RFID: Tracking every step of a conventioneer

Stephen Baker

I've spent the last couple of days at a Marketing Metrics conference in Austin. The theme, which we sounded in the math cover, is that data analytics are growing more crucial every day in marketing. For better or worse, it's moving from a realm of fuzzy ideas to domain of hard numbers.

Consider trade shows. How much do companies learn about the people visiting the booths? Can they convince them to fill out a form or submit to a swipe of the bar-coded badge? Sometimes. But Art Borrego, ceo of AllianceTech, described at the conference how radio identification tags (RFID) will increasingly be embedded in trade show badges. This will enable companies to track the movement of thousands of individuals. They will learn what a person is interested in, how long he or she stayed at a certain booth.

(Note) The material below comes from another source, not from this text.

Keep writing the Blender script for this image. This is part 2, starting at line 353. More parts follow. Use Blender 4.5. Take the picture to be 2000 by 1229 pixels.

Match this with info provided upon registration, and they'll have loads of geographic and demographic data--about us.

They are using this data to generate marketing leads, to figure out people's interests and suggest other booths to visit. This is a little bit like Amazon's book recommendations. They're able to analyze the human flow through the convention, as if it were a Web site, and they can make adjustments. They can optimize. And with the data from the visitors in their bank, they can continue to ply them (if the visitors have opted in) with targeted e-mail.

Think ahead. If this technology works at trade shows, it will likely spread to political conventions, to retail stores (with RFID tags on customer loyalty cards). Yankee Stadium, perhaps? Where else will we be tracked, modeled and optimized?